Matt That IT Guy

Racking And Stacking In A Cloud-Based World

HomelabIT

Sprucing up the lab with ioFABRIC & NVMe

Earlier this year I set some goals for myself, one of which was certification-related. For the sake of learning something new and with my VMware VCP-DCV expiring later this year, I want to try and recertify on a different track. It has been a bit of a toss-up between VMware NSX and VMware Horizon, but given that I implemented Horizon at work recently, I will be going that route.

My home lab consisted of three Intel NUCs, which is great, however, I was running into some issues. First off, I seemed to keep running into all-flash vSAN issues. I suspect this is related to the Intel NVMe’s that I’m using. It also doesn’t help that my hardware isn’t on the HCL, but I haven’t dug too deep into it. The second issue that I found was that although three hosts are great, a fourth would be helpful, even if just for management. Despite having a FreeNAS that I use for shared storage, running it over 1 GbE isn’t ideal. With that in mind, I knew that I needed to solve storage issues first, followed by a fourth host, if possible.

ioFABRIC FOR THE WIN

One of the many IT-related groups that I belong to is the ioPROs, a group run by ioFABRIC. If you haven’t read my overview of their solution, I suggest giving it a read, as their product (Vicinity) is definitely not your convention software-defined storage. As luck would have it, ioFABRIC had announced a design contest where ioPROs could submit their own designs and the best design (as voted upon by fellow ioPROs) would win some shiny new NVMe storage. I took this as an opportunity to figure out how I could solve the problems noted above. Documentation is never fun, but if it can lead to some new NVMe storage, then count me in. I am happy to say that I have won the contest, so I wanted to highlight the design that I submitted.

ARCHITECTING THE DESIGN

So to recap from above, here is a simplified look at what my home lab looked like before.
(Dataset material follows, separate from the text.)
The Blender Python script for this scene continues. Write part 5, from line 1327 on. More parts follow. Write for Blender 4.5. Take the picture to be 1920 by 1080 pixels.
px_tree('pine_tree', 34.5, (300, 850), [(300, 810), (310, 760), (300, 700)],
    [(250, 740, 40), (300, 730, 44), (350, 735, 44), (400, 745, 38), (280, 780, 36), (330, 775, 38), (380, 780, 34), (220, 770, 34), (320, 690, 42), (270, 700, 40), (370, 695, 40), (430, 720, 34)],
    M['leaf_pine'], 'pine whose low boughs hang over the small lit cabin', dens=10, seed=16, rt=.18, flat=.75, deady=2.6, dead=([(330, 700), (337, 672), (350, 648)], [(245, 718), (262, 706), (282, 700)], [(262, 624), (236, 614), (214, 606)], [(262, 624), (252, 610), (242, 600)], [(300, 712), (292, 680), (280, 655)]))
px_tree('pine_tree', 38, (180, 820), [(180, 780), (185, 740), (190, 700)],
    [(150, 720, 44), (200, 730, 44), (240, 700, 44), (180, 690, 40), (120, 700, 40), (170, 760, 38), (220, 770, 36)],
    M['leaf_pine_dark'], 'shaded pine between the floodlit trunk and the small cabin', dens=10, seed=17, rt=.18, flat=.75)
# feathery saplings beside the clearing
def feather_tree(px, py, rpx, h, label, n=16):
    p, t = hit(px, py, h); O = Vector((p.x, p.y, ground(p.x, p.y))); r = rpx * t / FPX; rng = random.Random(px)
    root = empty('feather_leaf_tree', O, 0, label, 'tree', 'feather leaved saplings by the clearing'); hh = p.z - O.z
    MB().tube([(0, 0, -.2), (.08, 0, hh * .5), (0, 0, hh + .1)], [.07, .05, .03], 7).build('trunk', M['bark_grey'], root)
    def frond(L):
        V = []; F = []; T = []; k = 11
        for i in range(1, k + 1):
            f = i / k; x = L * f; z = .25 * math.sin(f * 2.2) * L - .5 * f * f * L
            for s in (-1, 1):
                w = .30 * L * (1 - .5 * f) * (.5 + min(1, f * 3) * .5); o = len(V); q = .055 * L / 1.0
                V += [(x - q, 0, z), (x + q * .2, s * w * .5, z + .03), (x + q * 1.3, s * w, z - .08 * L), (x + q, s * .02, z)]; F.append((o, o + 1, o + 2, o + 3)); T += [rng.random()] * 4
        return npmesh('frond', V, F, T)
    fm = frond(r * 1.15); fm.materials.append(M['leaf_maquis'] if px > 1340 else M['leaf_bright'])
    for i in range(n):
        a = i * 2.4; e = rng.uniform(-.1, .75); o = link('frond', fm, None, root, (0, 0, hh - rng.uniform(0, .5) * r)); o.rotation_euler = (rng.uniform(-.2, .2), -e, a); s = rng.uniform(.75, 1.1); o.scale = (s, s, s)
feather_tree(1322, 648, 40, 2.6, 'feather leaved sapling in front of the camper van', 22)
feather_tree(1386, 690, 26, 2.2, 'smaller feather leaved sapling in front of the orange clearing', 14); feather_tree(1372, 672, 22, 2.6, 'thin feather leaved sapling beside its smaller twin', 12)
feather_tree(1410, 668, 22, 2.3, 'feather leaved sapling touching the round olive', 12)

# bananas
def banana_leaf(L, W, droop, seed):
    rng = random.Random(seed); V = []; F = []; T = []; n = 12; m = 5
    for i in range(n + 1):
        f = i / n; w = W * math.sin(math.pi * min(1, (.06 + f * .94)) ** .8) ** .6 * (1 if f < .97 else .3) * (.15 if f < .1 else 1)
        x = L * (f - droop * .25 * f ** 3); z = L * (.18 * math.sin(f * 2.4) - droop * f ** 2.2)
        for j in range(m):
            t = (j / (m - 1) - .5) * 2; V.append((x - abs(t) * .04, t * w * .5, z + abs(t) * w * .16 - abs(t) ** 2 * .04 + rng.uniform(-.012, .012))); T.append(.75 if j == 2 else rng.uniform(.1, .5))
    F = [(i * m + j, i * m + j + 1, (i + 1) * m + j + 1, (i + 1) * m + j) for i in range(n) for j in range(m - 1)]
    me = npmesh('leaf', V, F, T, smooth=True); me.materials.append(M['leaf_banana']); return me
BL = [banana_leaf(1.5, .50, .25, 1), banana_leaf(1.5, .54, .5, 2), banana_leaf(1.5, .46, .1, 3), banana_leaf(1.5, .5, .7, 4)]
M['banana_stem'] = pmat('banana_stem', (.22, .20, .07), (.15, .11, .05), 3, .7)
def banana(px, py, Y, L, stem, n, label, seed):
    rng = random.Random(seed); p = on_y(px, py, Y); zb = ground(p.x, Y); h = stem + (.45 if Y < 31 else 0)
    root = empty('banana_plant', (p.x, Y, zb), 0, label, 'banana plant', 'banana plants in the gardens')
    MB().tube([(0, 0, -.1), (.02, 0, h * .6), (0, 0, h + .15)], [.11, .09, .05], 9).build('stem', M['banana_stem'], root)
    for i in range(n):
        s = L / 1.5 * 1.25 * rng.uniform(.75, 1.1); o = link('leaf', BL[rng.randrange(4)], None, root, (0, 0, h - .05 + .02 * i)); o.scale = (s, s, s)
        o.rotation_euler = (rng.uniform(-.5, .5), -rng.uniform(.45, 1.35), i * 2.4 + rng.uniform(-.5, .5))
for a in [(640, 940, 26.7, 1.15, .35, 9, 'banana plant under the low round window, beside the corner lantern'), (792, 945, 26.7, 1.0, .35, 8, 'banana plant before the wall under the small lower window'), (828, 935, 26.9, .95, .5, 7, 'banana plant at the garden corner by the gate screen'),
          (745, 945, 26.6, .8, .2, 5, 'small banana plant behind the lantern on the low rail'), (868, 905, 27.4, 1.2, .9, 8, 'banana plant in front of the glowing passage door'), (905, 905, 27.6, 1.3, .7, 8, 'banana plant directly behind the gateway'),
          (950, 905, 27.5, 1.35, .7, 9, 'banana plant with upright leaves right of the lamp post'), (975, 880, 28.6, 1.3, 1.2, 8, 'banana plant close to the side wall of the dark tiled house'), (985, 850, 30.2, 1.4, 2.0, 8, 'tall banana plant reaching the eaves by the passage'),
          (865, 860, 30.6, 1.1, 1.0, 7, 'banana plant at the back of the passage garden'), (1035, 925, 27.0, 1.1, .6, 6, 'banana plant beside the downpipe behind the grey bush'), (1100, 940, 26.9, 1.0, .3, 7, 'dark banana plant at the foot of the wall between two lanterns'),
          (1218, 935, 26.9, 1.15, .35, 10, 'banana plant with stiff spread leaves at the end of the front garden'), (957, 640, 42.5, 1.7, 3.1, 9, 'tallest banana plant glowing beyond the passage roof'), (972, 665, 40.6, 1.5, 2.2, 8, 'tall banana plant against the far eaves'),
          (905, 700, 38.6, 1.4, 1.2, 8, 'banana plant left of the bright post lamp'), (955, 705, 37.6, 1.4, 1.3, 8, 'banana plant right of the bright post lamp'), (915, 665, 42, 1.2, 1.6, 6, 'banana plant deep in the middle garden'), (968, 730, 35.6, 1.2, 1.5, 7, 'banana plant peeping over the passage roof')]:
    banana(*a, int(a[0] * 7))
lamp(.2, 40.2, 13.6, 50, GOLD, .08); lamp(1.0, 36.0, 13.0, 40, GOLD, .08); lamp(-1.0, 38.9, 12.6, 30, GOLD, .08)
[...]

  • 3 x Intel NUC (with local flash and NVMe)
  • 1 x FreeNAS (serving NFS and iSCSI)
  • 1 GbE connections throughout

Challenges:

  • Poor storage performance
  • Poor storage utilization
  • No dedicated management node

MANAGEMENT HOST

Homelab before ioFABRIC
Homelab before ioFABRIC

One of my major goals was to also not blow the budget; the budget was essentially to try and not spend any money :). I have a 2 year old AMD FX desktop with 6 cores and 16 GB of RAM. Not scorching-fast by any means, but this is decent enough to run something like the VCSA on. Luckily I also had some Amazon.com gift cards in my account. By using them I was able to purchase another 16 GB of RAM. Adding a 32 GB management host will be sufficient for what I am trying to do. This host will run management functions, such as vCenter and Vicinity’s Manager node. So that takes care of the fourth host.

STORAGE

How about storage? As I mentioned earlier, the NFS setup with FreeNAS works OK. But, it just doesn’t have the IOPS that I am looking for. This is largely due to the fact that it is running off of four spinning disks and no SSD for capacity. Luckily ioFABRIC seems like a good fit for this solution. Each Intel NUC has local storage in the form of SSD and NVMe. My plan is to deploy an ioFABRIC data node to each host, consume the local disk space, and then build out a volume based off of it. With the built-in orchestration, this should give me the capacity I need as well as improved performance when compared to going across the network for NFS.

Homelab after ioFABRIC
Homelab after ioFABRIC

Lastly, with the NVMe that I won, I plan on getting a PCI to M.2 interface card and popping it into that AMD desktop. Once that is in there, I’ll create my VMware Horizon desktop pool on that storage pool. I figured that that with the spinning up of new desktops, that workload will likely be the heaviest.

RECAP / tl;dr

I went with this approach because ….

  • I had a halfway-decent desktop that I could add as a fourth host;
  • NVMe will be useful for the desktop pool as it would require the most IOPS;
  • IoFABRIC will let me use local-storage on each host, but also leverage my FreeNAS for a slower / archive tier.

Hopefully I’ll have a follow up post after I sort everything out.